Pedro Rodríguez

Entre el Nobel de la Paz y un Oscar

En la apertura diplomática de Corea del Norte, la paz no es más que una trama secundaria

PEDRO RODRIGUEZ

No hay historia sin preguntas. Y la pregunta del millón de dólares sobre la apertura diplomática que protagoniza Corea del Norte es también la más difícil de responder: ¿Por qué? Exactamente qué ha pasado para que el régimen liderado por Kim Jong-un se haya embarcado en este esfuerzo negociador. Con un repentino y desconcertante cambio de papeles que supone pasar de ejercer como dinástico déspota estalinista a actuar como un amoroso osito de peluche, con un corte de pelo raro pero relleno de buenas intenciones.

La realidad es que Kim Jong-un no ha dejado por un minuto de ser uno de los más atroces violadores de derechos humanos a escala mundial. Con el detallito de haber ordenado el asesinato de su tío y su hermano, dentro de la purga permanente que ha supuesto su llegada al poder como la tercera generación que controla de forma orwelliana Pyongyang desde hace siete décadas.
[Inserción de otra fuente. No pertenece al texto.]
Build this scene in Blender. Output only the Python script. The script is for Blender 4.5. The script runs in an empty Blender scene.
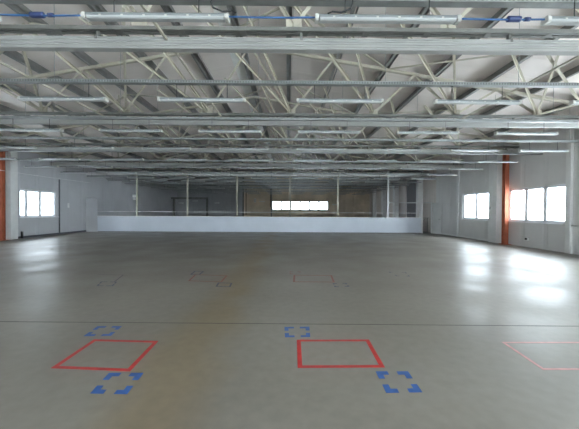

Entre las razones para explicar lo que está pasando en la península coreana figuran desde el impacto de las sanciones económicas hasta el temor ante una ofensiva militar del Pentágono. Aunque la más decisiva apunta a que la reconversión a «peacemaker» de Kim Jong-un coincide con el logro de modernizar y expandir el arsenal nuclear norcoreano, junto al desarrollo de misiles balísticos cada vez más sofisticados.

Con este alarde de proliferación, sostenido durante décadas a costa de la miseria y privación de su pueblo, el régimen de Pyongyang satisface su principal objetivo que no es otro que garantizar su supervivencia. La paz en el conflicto que mantienen las dos Coreas desde 1950 es más bien una trama secundaria. No importa que se trate una las guerras más sangrientas y olvidadas del siglo XX, en la que perdieron la vida dos millones de coreanos, más de 33.000 norteamericanos y al menos 600.000 chinos.

Entre sus siniestras habilidades, Corea del Norte es una superpotencia en términos de propaganda, coreografías y piruetas. Por todo ello, se merecen más un Oscar que un Nobel de la Paz.